College of Engineering News • Iowa State University

Iowa State engineers published in Nature Communications journal for research on tribocharging

With contributions by Kate Tindall.

Iowa State University faculty members from the Department of Electrical and Computer Engineering (ECpE) and the Department of Civil, Construction and Environmental Engineering (CCEE) recently were published in Nature Communications, an open access journal that publishes high quality research from all areas of the natural sciences. ECpE and Physics Adjunct Professor Rana Biswas and ECpE Associate Professor Jaeyoun Kim joined efforts with CCEE’s Assistant Professor In Ho Cho, along with ECpE graduate student and lead author Qiang Li and 2017 ECpE graduate Akshit Peer, in the research funded in part by National Science Foundation (NSF). Their work was featured in the “Editors’ Highlights” section of the April issue under the category of “Energy Materials”; only a few published papers were chosen to be highlighted in this way.

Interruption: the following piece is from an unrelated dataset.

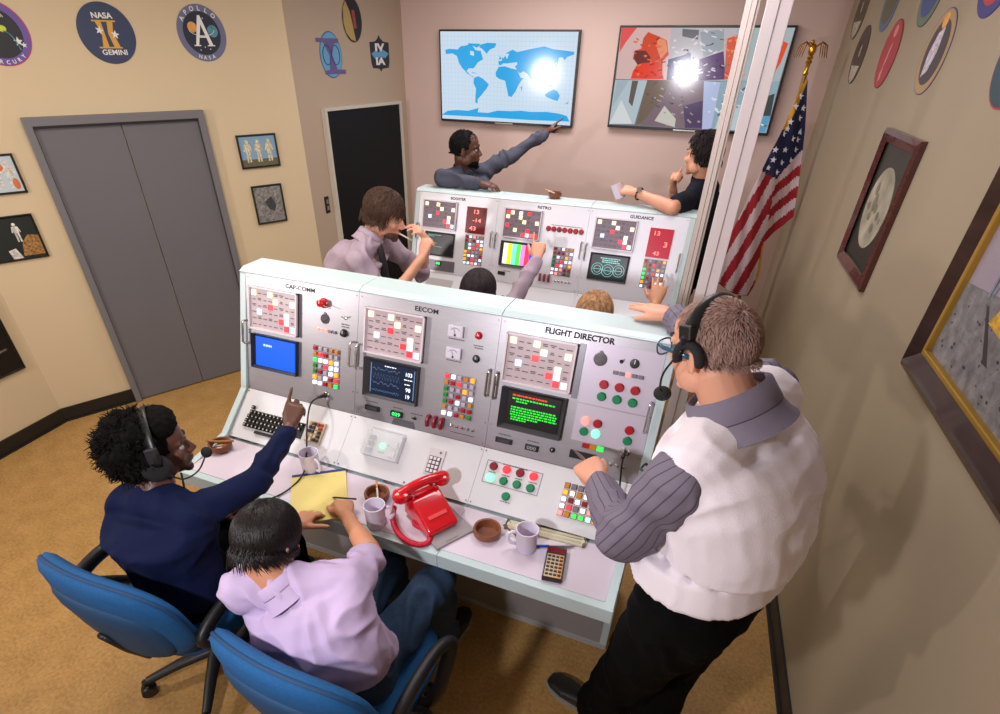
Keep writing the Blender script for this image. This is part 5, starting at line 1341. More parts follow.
    if legs and shoes:
        for q in 'LR':
            an = V(P['an'+q]); to = V(P['toe'+q]); d = (to-an); d.z = 0; d.normalize(); s_ = V((-d.y, d.x, 0)); z0 = min(to.z, .03)-.03+max(0, to.z-.03)
            S_ = MB(); heel = V((an.x, an.y, 0))-d*.055; L = .285
            secs = []
            for t, w_, h in ((.0, .026, .05), (.06, .034, .062), (.25, .036, .075), (.45, .040, .062), (.7, .049, .045), (.88, .043, .036), (.98, .026, .026)):
                c = heel+d*L*t; c.z = z0+.012+h/2; secs.append((c, s_*w_, V((0, 0, h/2))))
            loft(S_, secs, 2.6, 20); sh = obj_from(remesh(S_, .006, 3), 'shoe', mat('black_shoe_leather', (34, 30, 28), .4), root)
            So = MB(); pts = []
            outl = [(heel+d*L*t+s_*w_, ) for t, w_ in ((-.01, .0), (0, .022), (.06, .035), (.25, .037), (.45, .042), (.7, .051), (.88, .046), (.98, .028), (1.01, 0))]
            ou = [p[0] for p in outl]; lo = [heel+d*L*t-s_*w_ for t, w_ in ((.98, .028), (.88, .046), (.7, .051), (.45, .042), (.25, .037), (.06, .035), (0, .022))]
            So.prism([(p.x, p.y) for p in ou+lo], z0, z0+.016)
            off = parent_world(sh); So.v = [p-off for p in So.v]; So.build('sole', mat('pale_sole', (150, 146, 136), .6), sh)
    if hairf: hairf(root, M)
    return root, M

# hair ------------------------------------------------------------------
def cap_hair(color, thick=.012, back=1.0, side_low=-.03, front=.03, strands=1400, length=.035, name='hair', lab=None, fringe=0, flow=None, r=.0011, bulk=(1, 1, 1), seed=1, nape=-.06, amp=.003, stiff=.35, part=0, streak=.3, gloss=.6):
    def f(root, M):
        m = mat('hair_%d_%d_%d' % color, color, .7, spec=.15, noise_s=60, noise_a=.35, stretch=(1, 1, 1))
        Hc = MB(); s = M.to_scale().x
        Mi = M
        # scalp shell sampled on the cranium, kept where hair grows
        def grows(p):   # p local
            x, y, z = p
            if y > .045: return z > .062-.15*(y-.075)*0+front-.03
            if y > .0: return z > -.002+side_low+.03+(.04 if abs(x) > .04 and y > .03 else 0)
            if y > -.03: return z > side_low-.0 or abs(x) < .03
            return z > nape
        N = 34; vs = []; ok = {}
        grid = []
        for j in range(N+1):
            row = []
            for i in range(2*N):
                th = PI*j/N; ph = PI*i/N
                d = V((math.sin(th)*math.cos(ph), math.sin(th)*math.sin(ph), math.cos(th)))
                p = V((d.x*(.077+thick)*bulk[0], -.012+d.y*(.097+thick*(1.2 if d.y < 0 else .7))*bulk[1], .030+d.z*(.087+thick)*bulk[2]))
                row.append(p)
            grid.append(row)
        K = MB()
        for j in range(N):
            for i in range(2*N):
                q = [grid[j][i], grid[j+1][i], grid[j+1][(i+1) % (2*N)], grid[j][(i+1) % (2*N)]]
                c = (q[0]+q[2])/2
                if grows(c):
                    inn = [V((p.x*.86, -.012+(p.y+.012)*.86, .03+(p.z-.03)*.86)) for p in q]
                    K.add([M @ p for p in q]+[M @ p for p in inn], [(0, 1, 2, 3), (7, 6, 5, 4), (0, 4, 5, 1), (1, 5, 6, 2), (2, 6, 7, 3), (3, 7, 4, 0)])
        me = remesh(K, .0055, 4, lambda co, n: amp*noise.noise(co*55)*1.4)
        h = obj_from(me, name, m, root, lab)
        rr = random.Random(seed); St = MB()
        for _ in range(strands):
            th = math.acos(rr.uniform(-.55, 1)); ph = rr.uniform(0, 2*PI)
            d = V((math.sin(th)*math.cos(ph), math.sin(th)*math.sin(ph), math.cos(th)))
            p = V((d.x*(.077+thick)*bulk[0], -.012+d.y*(.097+thick*(1.2 if d.y < 0 else .7))*bulk[1], .030+d.z*(.087+thick)*bulk[2]))
            if not grows(p+V((0, 0, -.006))): continue
            if flow: fl_ = flow(p, rr)
            else: fl_ = V((p.x*.6, -.02 if p.y < 0 else .01, -.06))
            fl_ = (fl_-d*fl_.dot(d)); 
            if fl_.length < 1e-5: continue
            fl_.normalize(); fl_ = (fl_+V((rr.gauss(0, .18), rr.gauss(0, .18), rr.gauss(0, .12)))).normalized()
            L = length*rr.uniform(.6, 1.2)
            def shell(q, lift):
                rx, ry, rz_ = (.077+thick)*bulk[0], (.097+thick*(1.2 if q.y < 0 else .7))*bulk[1], (.087+thick)*bulk[2]
                e_ = V((q.x/rx, (q.y+.012)/ry, (q.z-.03)/rz_)); n_ = e_.length
                if q.z < -.02: e2 = V((e_.x, e_.y, 0)); k_ = (1+lift)/max(e2.length, .6); return V((q.x*min(1.2, k_) if e2.length > .75 else q.x, -.012+(q.y+.012)*(min(1.2, k_) if e2.length > .75 else 1), q.z))
                k_ = (1+lift)/n_; return V((q.x*k_, -.012+(q.y+.012)*k_, .03+(q.z-.03)*k_))
            pts = [p-d*.002]; q = p
            for k in range(1, 5):
                q = shell(q+fl_*L/4, stiff*.02*k+.012); pts.append(q)
            St.tube([M @ x for x in pts], [r*1.3, r*1.3, r*1.2, r, r*.3], 4)
        off = parent_world(h); St.v = [p-off for p in St.v]
        St.build('strands', mat('hair_strand_%d_%d_%d' % color, tuple(min(255, int(c*1.15+3)) for c in color), gloss, spec=.3, noise_s=1, noise_a=streak, stretch=(70, 70, 12)), h, smooth=True)
    return f

def curl_b(a, b, c): return (a, b, c)
EL = dict(relax=(.35, .5, .3), fist=(1.25, 1.5, .9), flat=(.06, .08, .05), point=[(.05, .08, .04), (1.2, 1.5, .9), (1.3, 1.5, .9), (1.3, 1.5, .9)])
SK_L = mat('skin_fair', (218, 158, 130), .5, sub=.12, noise_s=9, noise_a=.04, bump=.06, bump_s=240)
SK_T = mat('skin_tan', (200, 140, 106), .5, sub=.1, noise_s=9, noise_a=.05, bump=.06, bump_s=240)
SK_D = mat('skin_deep_brown', (92, 56, 42), .45, sub=.06, noise_s=9, noise_a=.06, bump=.06, bump_s=240)
SK_B = mat('skin_brown', (122, 74, 52), .45, sub=.08, noise_s=9, noise_a=.06, bump=.06, bump_s=240)
def cloth(name, col, rough=.85, **k): return mat(name, col, rough, noise_s=5, noise_a=.04, bump=.12, bump_s=260, spec=.2, **k)
LILAC = cloth('lilac_shirt_cotton', (194, 174, 208)); GREYS = cloth('slate_grey_shirt_cotton', (74, 76, 90)); NAVYT = cloth('navy_jersey', (12, 22, 58)); BLKP = mat('black_trouser_cloth', (9, 9, 10), .9, spec=.1)
DENIM = mat('blue_denim', (32, 58, 88), .85, noise_s=70, noise_a=.2, bump=.3, bump_s=400); VEST = cloth('white_vest_cloth', (240, 232, 240)); POLO = cloth('black_polo_cotton', (22, 26, 38)); MAUVE = cloth('mauve_grey_shirt_cotton', (168, 150, 164))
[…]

This image portrays the result of electrohydrodynamic lithography by the ring charge patterns, which eventually generated nanoscale "volcanoes."
This image portrays the result of electrohydrodynamic lithography by the ring charge patterns, which eventually generated nanoscale “volcanoes.”

The group’s published paper is entitled, “Replica molding-based nanopatterning of tribocharge on elastomer with application to electrohydrodynamic nanolithography,” and examines tribocharging, or the buildup of charge on surfaces after they are rubbed together, commonly known as static electricity.

In a summary of its work, the team writes, “Tribocharging can play unusual roles in material behavior. Such tribocharges are frequently encountered in our daily life when we walk with rubber-soled shoes across a carpet, or from the tumbling action in laundry dryers. When two insulating surfaces rub against each other, electrons are frequently transferred to one of them, leaving the other positively charged.”

Previously, researchers assumed that charges stay on surfaces uniformly. But the research team found that tribocharges can be patterned and sculpted at nanometer dimensions, leading to nanoscale electric fields and a new handle to control nanoscale behaviors of materials and synthesize unusual structures.

Careful measurements of the surface electric potential revealed that the PDMS had lower electric potential inside the nanocups with a small maxima of the electric poetical at the bottom of the nanocup (figures b and c).

“On a nanoscale, we have a bowl-shaped cavity with the rim of its aperture tribocharged,” Kim said. “At 200-250 nanometers in diameter, it’s very small, and the charge could stay inside the cup. In the future, this could function as some kind of molecular trap.”

A specialist in structural engineering, Cho used computation mechanic simulations and fundamental structural analysis to find physical reasons for the interesting behavior of the nanoscale experiment.

“Nanopatterning is a new, notable area of study, and the use of computational mechanics to explain nanoscale behavior is also new and novel,” Cho explained. “This project is very multidisciplinary.”

The team wrote, “The ability to tailor surface tribocharges and create novel nanoscale structures without elaborate lithography opens up new vistas for nanoscience and nanofabrication.”

One of those possible future applications includes improving the efficiency of solar panels.

“When you have glass windows, or solar panels that sit outside at night, dew forms on them; moisture condenses and rolls off the window or panel. It is possible that, in that action, one can create charge on the water drop and then use that to harness electricity during the night or day,” Biswas said.

The team worked on this research entirely in Coover Hall, home of the ECpE department on Iowa State’s campus.

“We didn’t use a complex lab or facility,” Kim said. “We have done everything in this building, room 1042. It is an entirely benchtop process.”

To complete this research, Kim and his colleagues used knowledge that has been around since the time of the ancient Greeks. Around the year 600 B.C.E., philosopher Thales of Miletus wrote about static electricity, discovering that amber, or fossilized resin, could spark when rubbed against other surfaces.

PDMS cup

“The science of friction and electrostatic charges is a kind of starting point of science,” Kim said. “The ancient Greek people knew this. They noticed that, if they brushed a piece of amber, they could generate electricity. That’s why it’s called electronics — the word ‘elektron’ in Greek means ‘amber.’”

The team has been working on the project for about a year and a half, after receiving the grant from NSF four years ago. Biswas, who has previously been published in the journal Nature, also receives funding from Ames Laboratory, and Cho received funding from the CCEE department.

The researchers gave their thanks to the students and former students who helped with this project. They also emphasized their appreciation for ISU’s Microelectronics Research Center and CCEE department.

“We are proud that we have contributed to basic science,” said Kim, who has been published in Nature Communications once before. “Someday this will become an important application.”